Officials of the universities who spoke to The Citizen protested that TCU ambushed them and that the agency tasked with overseeing quality education in the higher learning echelons may have used outdated information against them.

Prospective students were caught unawares by the order which came just four days into the college enrolment window. Universities across the country resume session in September for the new academic year.

Nearly 33,000 candidates who sat their Form Six national examination in 2017 scored first and second division to qualify for direct entry into university. Over 20,000 others with division three and below are also expected to seek for enrolment in colleges for training that corresponds with their scores.

Yesterday, it became apparent that TCU were not on the same book with the affected institutions as each of the parties appeared to blame each other for the development.
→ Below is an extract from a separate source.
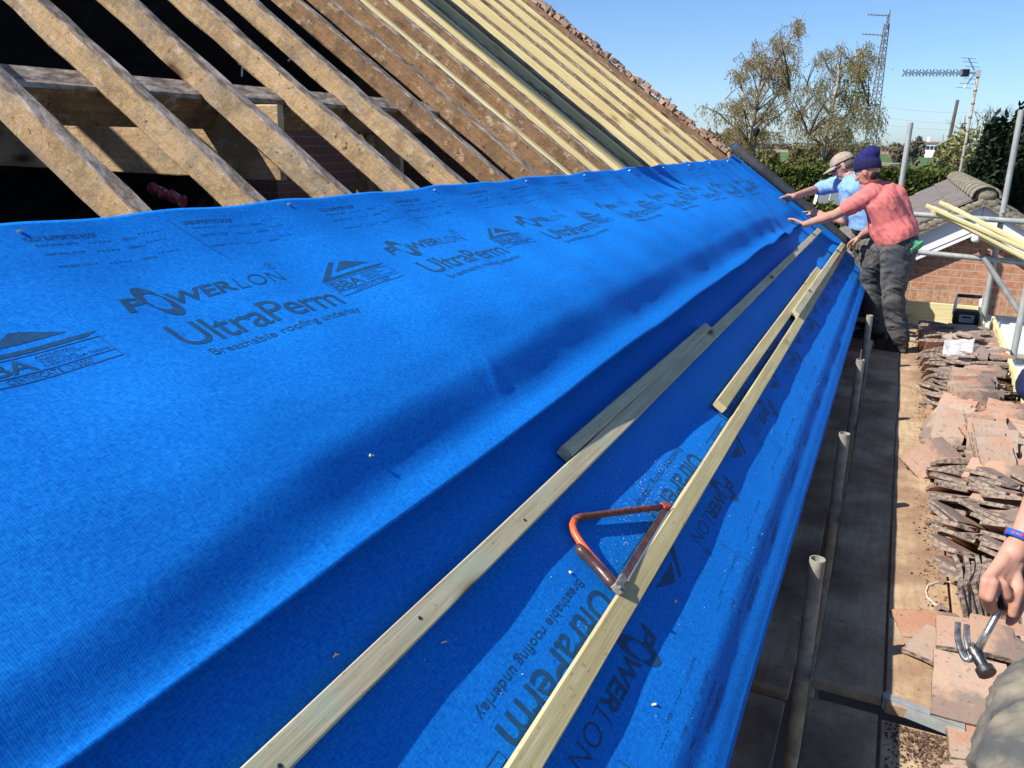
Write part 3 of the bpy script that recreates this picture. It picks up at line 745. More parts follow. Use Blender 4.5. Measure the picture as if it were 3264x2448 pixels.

The Citizen learnt that heads of affected universities in the upcountry were travelling to Dar es Salaam and others were holding internal meetings to seek for immediate solutions concerning the matter. Reports confirmed by TCU confirmed the order follows inspection carried out between September and October 2016, but which the protesting universities say was outdated.

The TCU acting executive secretary, Prof Eliuther Mwageni, said feedback was circulated to all colleges by July 1, this year. He added that all institutions with flaws were given 14 days to correct and submit their reports to the commission for further review.

According to the vice chancellor of Morogoro Muslim University, Prof Hamza Njozi, whose institution is suspended from admitting students in five degree programmes, they had submitted the updated report to the TCU before the given deadline but are surprised it did not help.

He said that they have already corrected the shortcomings which were outlined in the TCU report and that they didn’t expect the suspension.

“There were inadequate lecturers for some of the courses offered by our university but it was already sorted as we have recruited enough facilitators,” he said.

However, he admitted that the college has frozen admission for bachelor of languages and interpretation due to lack of enough lecturers as many have gone for studies outside the country.

Responding to the concerns, Prof Mwageni admitted to receiving of reports from several colleges saying the council’s board would analyse the feedback before making a final decision. “All universities have submitted their reports basing on the given recommendations, and the board would sit next week to discuss the way forward,” he said.

The principal of Marian University College (Maruco) situated in Bagamoyo, Prof Peter Msola, said they would issue an official statement tomorrow.

“As I speak I am travelling to Dar es Salaam. I have seen the announcement this morning (yesterday) and we shall discuss it at the management level before issuing the statement,” he said.

Prof Gaudance Mpangala of Ruaha Catholic University (Rucu) said the university received TCU directives following the 2016 assessment suggesting certain improvements for some courses. Prof Mpangala who was formerly deputy vice chancellor for academic affairs said all he knew was that the matter had been addressed. His successor in the position, Prof Donatus Komba, told The Citizen he was on his way to Dar es Salaam following the TCU notice.

The acting administration officer at Jomo Kenyatta University in Arusha (JKUA), Mr Elias Kizota, said the university was unaware of the announcement adding that JKUA senior officials have engaged TCU in dialogue to resolve the controversy.

“As I’m speaking my bosses are meeting TCU officers in Dar es Salaam on similar issues. We are surprised by the commission’s decision to release this list.

Hopefully, the university will have something to comment after the management have concluded discussing with TCU,” he said.